Key word is “a”, as in one.
Although you generally are solid in 2 to 4 range, the more important thing as it turns out is (aside from prompt payments) to make sure the credit limit is high. Those store cards with 300 limits are looked down upon.
A big ding to your credit score itself is actually a low amount of lines of credit, I think 10+ is considered “good” which is ridiculous
Apparently I was wrong, and learned something new today. Your score comes from:
35% - payment history (everything paid on time, etc)
30% - amount owed
15% - age of credit history
10% - how many new lines of credit
10% - credit mix (just credit cards vs credit cards, auto loans, etc)
I have about 10 of them because cancelling is considered bad.

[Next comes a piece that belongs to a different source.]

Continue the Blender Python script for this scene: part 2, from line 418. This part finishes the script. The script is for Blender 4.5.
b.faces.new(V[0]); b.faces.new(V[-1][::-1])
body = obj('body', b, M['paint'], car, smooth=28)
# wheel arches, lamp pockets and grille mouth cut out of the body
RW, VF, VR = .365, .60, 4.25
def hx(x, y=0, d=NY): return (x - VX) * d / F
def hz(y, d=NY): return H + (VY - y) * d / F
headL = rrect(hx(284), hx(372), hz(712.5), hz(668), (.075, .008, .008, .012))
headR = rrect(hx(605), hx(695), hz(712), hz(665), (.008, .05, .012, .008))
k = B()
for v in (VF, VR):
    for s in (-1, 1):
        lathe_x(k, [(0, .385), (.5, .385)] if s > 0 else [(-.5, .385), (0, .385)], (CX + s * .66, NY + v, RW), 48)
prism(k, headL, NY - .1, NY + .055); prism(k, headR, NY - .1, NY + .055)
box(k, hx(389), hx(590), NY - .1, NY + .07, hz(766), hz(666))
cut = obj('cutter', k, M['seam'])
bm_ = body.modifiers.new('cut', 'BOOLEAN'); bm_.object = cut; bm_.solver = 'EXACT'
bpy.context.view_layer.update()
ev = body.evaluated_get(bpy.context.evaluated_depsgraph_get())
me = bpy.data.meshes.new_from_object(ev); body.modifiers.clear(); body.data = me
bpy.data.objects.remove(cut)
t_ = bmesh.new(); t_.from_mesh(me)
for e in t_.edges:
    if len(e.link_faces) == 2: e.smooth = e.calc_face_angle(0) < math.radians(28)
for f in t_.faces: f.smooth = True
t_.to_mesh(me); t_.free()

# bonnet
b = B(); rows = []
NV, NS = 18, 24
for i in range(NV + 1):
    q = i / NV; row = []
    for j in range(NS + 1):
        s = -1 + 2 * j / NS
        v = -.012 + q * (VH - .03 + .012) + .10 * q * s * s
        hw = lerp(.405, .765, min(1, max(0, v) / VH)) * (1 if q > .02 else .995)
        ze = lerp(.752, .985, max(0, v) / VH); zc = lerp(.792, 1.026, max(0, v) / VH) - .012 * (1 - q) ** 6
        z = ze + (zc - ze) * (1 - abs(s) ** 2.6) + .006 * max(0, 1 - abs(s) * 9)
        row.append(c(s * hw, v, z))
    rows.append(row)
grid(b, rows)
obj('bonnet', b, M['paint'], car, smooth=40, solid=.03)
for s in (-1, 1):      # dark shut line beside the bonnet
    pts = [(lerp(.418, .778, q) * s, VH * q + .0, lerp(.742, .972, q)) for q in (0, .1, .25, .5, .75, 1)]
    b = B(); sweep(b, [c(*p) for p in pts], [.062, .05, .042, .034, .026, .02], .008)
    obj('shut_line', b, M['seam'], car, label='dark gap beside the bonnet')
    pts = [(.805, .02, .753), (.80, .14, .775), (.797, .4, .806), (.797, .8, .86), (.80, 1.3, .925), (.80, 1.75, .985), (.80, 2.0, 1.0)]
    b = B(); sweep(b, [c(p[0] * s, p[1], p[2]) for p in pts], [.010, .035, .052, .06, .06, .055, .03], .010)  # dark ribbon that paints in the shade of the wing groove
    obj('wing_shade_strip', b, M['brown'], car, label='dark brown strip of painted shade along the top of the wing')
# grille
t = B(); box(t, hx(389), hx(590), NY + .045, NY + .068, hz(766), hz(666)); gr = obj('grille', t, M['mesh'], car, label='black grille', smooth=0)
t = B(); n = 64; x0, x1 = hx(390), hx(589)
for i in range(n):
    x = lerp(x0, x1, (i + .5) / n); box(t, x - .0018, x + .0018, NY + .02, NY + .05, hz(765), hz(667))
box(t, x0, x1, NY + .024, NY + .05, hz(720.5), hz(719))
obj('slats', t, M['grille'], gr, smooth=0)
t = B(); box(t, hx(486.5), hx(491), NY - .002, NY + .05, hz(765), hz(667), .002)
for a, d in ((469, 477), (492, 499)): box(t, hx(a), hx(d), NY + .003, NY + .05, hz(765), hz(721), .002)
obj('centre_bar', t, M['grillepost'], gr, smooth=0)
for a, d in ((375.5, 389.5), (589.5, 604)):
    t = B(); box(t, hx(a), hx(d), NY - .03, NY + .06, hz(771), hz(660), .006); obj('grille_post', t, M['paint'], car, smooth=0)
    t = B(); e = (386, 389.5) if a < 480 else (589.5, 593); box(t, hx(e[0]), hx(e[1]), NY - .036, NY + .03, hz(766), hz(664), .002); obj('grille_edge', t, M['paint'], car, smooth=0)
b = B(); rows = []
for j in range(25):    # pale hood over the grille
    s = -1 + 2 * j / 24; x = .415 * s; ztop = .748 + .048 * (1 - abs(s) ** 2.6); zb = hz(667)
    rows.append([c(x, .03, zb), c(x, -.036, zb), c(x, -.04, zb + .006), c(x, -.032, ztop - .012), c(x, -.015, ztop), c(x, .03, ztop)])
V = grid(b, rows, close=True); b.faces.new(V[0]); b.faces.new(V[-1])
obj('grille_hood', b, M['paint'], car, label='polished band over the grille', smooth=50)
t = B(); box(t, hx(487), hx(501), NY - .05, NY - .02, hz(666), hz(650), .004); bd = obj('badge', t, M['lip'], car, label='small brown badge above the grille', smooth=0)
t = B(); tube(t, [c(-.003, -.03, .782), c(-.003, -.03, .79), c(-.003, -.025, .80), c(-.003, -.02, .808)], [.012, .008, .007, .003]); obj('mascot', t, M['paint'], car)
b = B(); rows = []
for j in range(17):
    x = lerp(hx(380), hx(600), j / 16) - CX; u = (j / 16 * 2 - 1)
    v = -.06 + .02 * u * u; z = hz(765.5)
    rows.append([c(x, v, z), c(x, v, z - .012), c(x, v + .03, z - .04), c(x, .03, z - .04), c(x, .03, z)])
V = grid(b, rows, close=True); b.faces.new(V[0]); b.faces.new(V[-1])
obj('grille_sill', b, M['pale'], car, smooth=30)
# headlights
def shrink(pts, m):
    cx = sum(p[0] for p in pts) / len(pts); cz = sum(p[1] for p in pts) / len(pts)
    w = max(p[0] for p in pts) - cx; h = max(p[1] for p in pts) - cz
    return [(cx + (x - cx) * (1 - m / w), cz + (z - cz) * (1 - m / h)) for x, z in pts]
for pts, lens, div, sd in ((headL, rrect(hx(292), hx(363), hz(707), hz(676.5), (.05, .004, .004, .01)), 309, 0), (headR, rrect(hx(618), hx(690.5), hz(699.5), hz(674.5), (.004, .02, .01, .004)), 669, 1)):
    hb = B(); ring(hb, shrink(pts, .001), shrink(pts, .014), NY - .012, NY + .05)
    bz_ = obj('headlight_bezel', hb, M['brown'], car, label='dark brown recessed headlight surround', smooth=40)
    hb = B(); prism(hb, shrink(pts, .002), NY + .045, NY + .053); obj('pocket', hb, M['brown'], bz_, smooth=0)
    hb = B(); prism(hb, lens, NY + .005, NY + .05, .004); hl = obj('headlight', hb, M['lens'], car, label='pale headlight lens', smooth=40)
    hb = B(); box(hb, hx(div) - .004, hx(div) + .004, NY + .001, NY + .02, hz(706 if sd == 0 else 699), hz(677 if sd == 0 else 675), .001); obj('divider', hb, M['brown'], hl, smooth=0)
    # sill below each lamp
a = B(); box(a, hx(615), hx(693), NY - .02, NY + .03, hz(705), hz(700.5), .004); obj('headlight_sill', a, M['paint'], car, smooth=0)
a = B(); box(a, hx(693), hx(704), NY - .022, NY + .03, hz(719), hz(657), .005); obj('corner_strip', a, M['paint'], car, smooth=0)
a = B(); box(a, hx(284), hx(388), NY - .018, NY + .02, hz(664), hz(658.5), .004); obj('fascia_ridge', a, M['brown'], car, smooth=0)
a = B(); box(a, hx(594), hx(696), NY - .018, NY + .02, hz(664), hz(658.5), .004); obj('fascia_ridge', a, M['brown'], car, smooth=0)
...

I product change to another card when the annual fee hits to avoid it, and generally get a few cards a year to take advantage of bonuses.
They still keep giving me 5 figure credit limits on every one, for reasons I can’t explain
I’m not aware of any harms from using a no-fee credit card that you pay off in full each month. You get 1% - 5% back, and it’s easier to deal with fraudulent charges.

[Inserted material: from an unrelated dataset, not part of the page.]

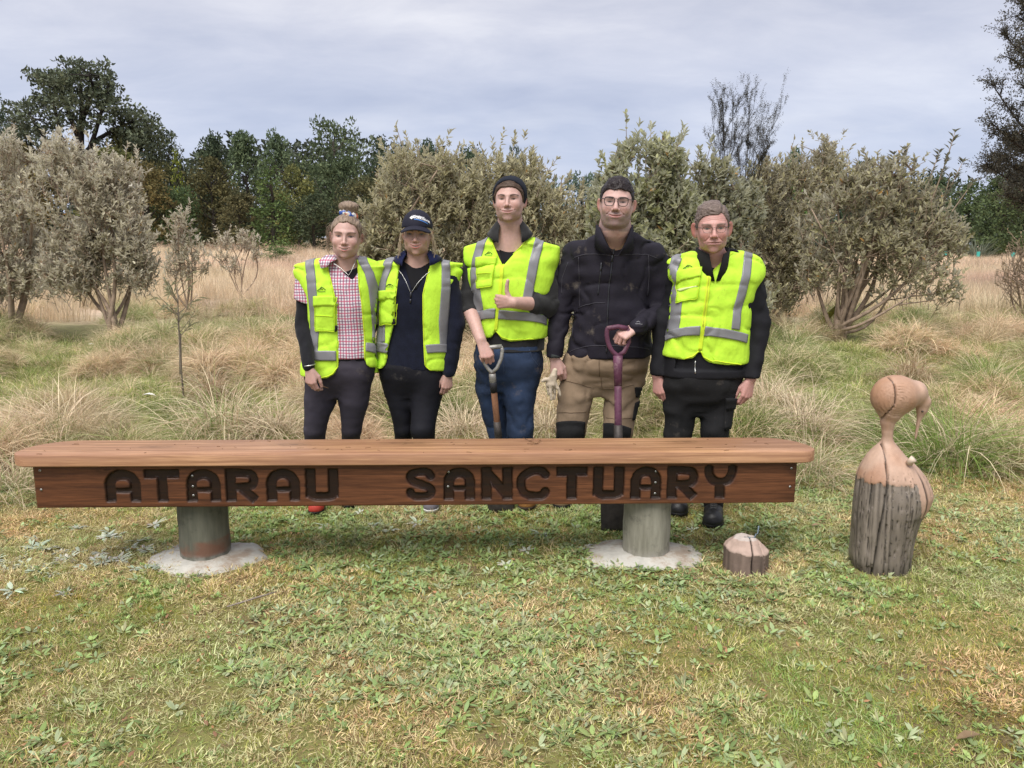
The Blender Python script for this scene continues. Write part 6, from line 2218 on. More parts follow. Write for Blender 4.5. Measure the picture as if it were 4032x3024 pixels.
GR, BR_, OLV_, BLU, LIM = (1.0, 1.0, 1.0), (1.7, 1.2, .9), (1.5, 1.3, .85), (.95, 1.10, 1.25), (2.1, 2.0, .75)
for a in [
  ('round', 0, -90, 470, 74, 'dark tree cut by the left edge of the photo', (.9, 1, 1), 420),
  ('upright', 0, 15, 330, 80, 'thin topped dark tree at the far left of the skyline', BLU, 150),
  ('round', 1, 110, 560, 66, 'low brownish tree below the left side of the great spreading tree', BR_, 330),
  ('round', 0, 560, 490, 72, 'bushy brown green tree right of the great spreading tree', (1.2, 1.05, .85), 330),
  ('upright', 1, 470, 600, 64, 'olive brown tree in front of the great spreading tree', OLV_, 300),
  ('round', 1, 690, 530, 78, 'dark green tree at the step of the skyline', GR, 210),
  ('cone', 0, 720, 595, 66, 'small lime green cone tree among brown trees at the left', LIM, 110),
  ('mound', 0, 700, 720, 62, 'dark green bushy tree below the small lime cone tree', (.95, 1.15, .9), 260),
  ('round', 0, 590, 640, 60, 'reddish brown tree behind the rounded silver shrub', BR_, 300),
  ('upright', 0, 870, 535, 82, 'narrow dark tree left of the feathery pair', (.85, .95, 1), 170),
  ('round', 1, 850, 620, 66, 'rusty brown tree left of the tall lime cone tree', (1.3, 1.02, .82), 280),
  ('upright', 1, 985, 535, 80, 'feathery grey green tree, left one of the pair', (1.3, 1.45, 1.4), 170),
  ('upright', 0, 1105, 530, 80, 'feathery grey green tree, right one of the pair', (1.25, 1.4, 1.4), 150),
  ('cone', 1, 1078, 625, 58, 'tall lime green cone tree behind the woman with the bun', (.95, 1.15, .72), 210),
  ('round', 0, 960, 760, 62, 'dark brownish tree just left of the tall lime cone tree', (1.2, .95, .85), 250),
  ('round', 1, 1180, 650, 66, 'brownish green tree right of the tall lime cone tree', OLV_, 250),
  ('shelf', 0, 1330, 470, 70, 'tallest tree in the middle of the skyline', (.95, 1.05, .95), 330),
  ('round', 0, 1340, 620, 64, 'dark tree in front of the tallest middle tree', (.85, .95, .9), 300),
  ('round', 1, 1500, 545, 76, 'dark rounded tree right of the tallest middle tree', (.75, .85, .9), 190),
  ('round', 0, 1600, 575, 78, 'thin crowned dark tree left of the shrub top', (.75, .85, .95), 170),
  ('round', 1, 1240, 760, 60, 'low dark tree behind the hair bun', (.8, .85, .85), 280),
  ('round', 0, 1430, 700, 60, 'brown dark tree above the cap of the woman', (1.1, .95, .85), 260),
  ('round', 1, 1700, 550, 84, 'dark tree partly hidden behind the olive shrubs', (.8, .95, 1), 210),
  ('round', 0, 1860, 590, 90, 'distant tree top over the olive shrubs', (.85, 1, 1.1), 220),
  ('mound', 1, 2030, 575, 92, 'small distant tree top over the middle shrubs', (.9, 1, 1.15), 150),
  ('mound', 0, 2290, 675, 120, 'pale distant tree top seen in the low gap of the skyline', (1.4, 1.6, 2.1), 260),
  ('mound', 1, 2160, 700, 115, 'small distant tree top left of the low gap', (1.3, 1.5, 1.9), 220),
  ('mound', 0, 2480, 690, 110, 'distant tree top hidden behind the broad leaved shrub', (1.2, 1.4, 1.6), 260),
  ('round', 1, 3100, 585, 82, 'round dark green tree right of the twiggy tree', (.95, 1.3, 1.05), 170),
  ('mound', 1, 2970, 640, 82, 'low dark tree behind the twiggy tree', (.95, 1.2, 1.05), 170),
  ('mound', 0, 3130, 680, 76, 'green bushy tree below the round dark one', (1.1, 1.6, .9), 240),
  ('round', 0, 3240, 625, 86, 'dark tree behind the pale shrub spire', (.9, 1.15, 1.1), 190),
  ('round', 1, 3370, 640, 88, 'dark tree over the top of the spreading shrub', (.85, 1.1, 1.1), 210),
  ('mound', 1, 3490, 680, 80, 'dark tree seen through the spreading shrub', (.9, 1.05, 1), 260),
  ('round', 0, 3640, 690, 80, 'dark tree behind the tall leafy shoots', (.9, 1.05, 1), 260),
  ('round', 1, 3800, 715, 84, 'olive tree at the right end of the far field', (1.1, 1.25, 1), 260),
  ('upright', 1, 3935, 700, 72, 'forest tree left of the right edge, with pale trunks below', (1.05, 1.2, 1), 250),
  ('round', 0, 4020, 640, 66, 'dense forest tree at the right edge below the tall tree', (1.1, 1.25, .95), 300),
  ('round', 1, 4110, 560, 64, 'forest tree cut by the right edge', (1, 1.15, .95), 320)]:
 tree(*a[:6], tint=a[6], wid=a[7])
tree('mound', 0, 1085, 972, 42, 'dark green round bush in the meadow left of the woman with the bun', (1.3, 1.6, 1.1), 170, group='bushes in the meadow', name='meadow_bush')

# the wood behind it, one mass
def wood_mass():
 g = np.random.default_rng(90); bl = []
 for x in np.arange(-120, 130, 3.2):
  for r_ in range(2):
   y = 100 + r_ * 9 + g.uniform(-3, 3); h = (12.5 if x < -8 else (4.0 if x < 22 else 8.5)) + g.uniform(-2, 1.5)
   z0 = zat(x, y)
   for q_ in range(6):
    s = g.uniform(1.6, 2.8); bl.append((x + g.normal(0, 1.2), y + g.normal(0, 1.2), z0 + g.uniform(.3, h - 1), s, s, s * .9))
 for x in np.concatenate([np.arange(-60, 4, 2.2), np.arange(24, 70, 2.2)]):
  y = 78 + g.uniform(-4, 6)
  for q_ in range(3):
   s = g.uniform(1.1, 2.0); bl.append((x + g.normal(0, 1), y + g.normal(0, 1), zat(x, y) + g.uniform(.3, 3.0), s, s, s * .9))
 P_, D_ = [], []
 for c in bl:
  d = g.normal(0, 1, (80, 3)); d /= np.linalg.norm(d, axis=1)[:, None]
  P_.append(np.array(c[:3]) + d * np.array(c[3:]) * g.uniform(.6, 1.05, (80, 1))); D_.append(d)
 p, d = np.concatenate(P_), np.concatenate(D_); n = len(p)
 V, F, k = leaf_set(p, d + g.normal(0, .6, (n, 3)), d, g.uniform(.5, .95, n), g.uniform(.35, .65, n))
 C = np.array(DG) * 1.0 * g.uniform(.6, 1.5, (n, 1))
 tag(link('far_wood', mesh_np('far_wood', V, F, False, np.repeat(C, k, 0)), shrub_mat((.05, .06, .04))), 'dark mass of forest behind the nearer trees', 'forest', kind='stuff')

wood_mass()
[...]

If you have a credit card with a $25,000 limit, that limit counts against your total even if you are not using it. For example, if it is determined that you can sustain mortgage debt of a maximum of $400,000 at current interest rates, you will not qualify for that amount because you also have an open credit card with an available balance of $25,000 at a significantly higher interest rate.
EDIT: You can only decrease what you owe on a loan but a credit card is an open line of credit that you can max out at any time. Because of this, the entire credit line counts against you when evaluating your debt.
Do you have a source for this? My understanding was only credit card balances mattered.
My teacher in 2019 tried to convey this to us in economics class too. But to this day I still refuse.
I remember a little while back reading something about how Financial Literacy was introduced as a way for the banks to avoid regulation, pushing the responsibility to individuals rather than face government pressure to change.
I’ll have to look for the article…
While there’s some truth to this, there’s also a ton of things companies are required to display prominently when lending money. Most people know about the interest rate, but there’s a lot of other numbers just as important to understand.